Thanks for that confirmation that you are pretty sure that following
this simple rule (if there are common custom commands in the custom
command chains of two different targets, then serialize those two
targets with the appropriate add_dependencies commands) will avoid
race conditions for my (complex) use case.

Also note that in my response to @ben.boeckel I was only asking that
an option be implemented for CMake that identifies for a given
build-system configuration whenever this simple rule is not followed.

Ah. I think I see now. @brad.king Thoughts on feasibility?

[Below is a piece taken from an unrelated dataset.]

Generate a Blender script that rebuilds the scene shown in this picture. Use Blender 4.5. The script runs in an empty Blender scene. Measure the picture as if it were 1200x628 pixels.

It may be possible to implement a check to detect such races, but we don’t always know they are wrong either. For example a single custom command may be included in two independent targets that are EXCLUDE_FROM_ALL such that the project intends only one will ever by built at a time as a helper utility or something.

@brad.king said:

“It may be possible to implement a check to detect such races, but we
don’t always know they are wrong either. For example a single custom
command may be included in two independent targets that are
EXCLUDE_FROM_ALL such that the project intends only one will ever by
built at a time as a helper utility or something.”

Races are always wrong in my particular use cases (not just for the
particular use case I mentioned, but many others spread across quite a
few different projects). The vast majority of my custom targets (all
configured without the ALL signature) require lots of cpu time to
build and are typically part of a hierarchy of add_dependencies on
some overall target (such as the “FreeEOS_papers” target for the present
use case). And I have a computer with 16 hardware threads. So as a
matter of course I always build such overall custom targets with
parallel builds. Therefore, I would welcome the capability of
detecting races for all my use cases for add_custom_target, and I
suspect any other build-system developers that uses add_custom_target
as extensively as I do would also welcome this capability.

@brad.king
What is the next step that you recommend? Do you plan first to look
more deeply at feasibility in case this requested capability is
trivial to implement or do you know already it is going to be hard to
implement so you would recommend the next step should be for me to
move this discussion to the bug tracker? Also, if/when that move
occurs, how should I reference in the bug tracker the present
preliminary discussion?

This has been an issue since CMake started. There are probably open issues about it in the issue tracker already. No one has taken the time to try to implement the detection. If someone does I’d be happy to review the work. I do not plan to work on it myself.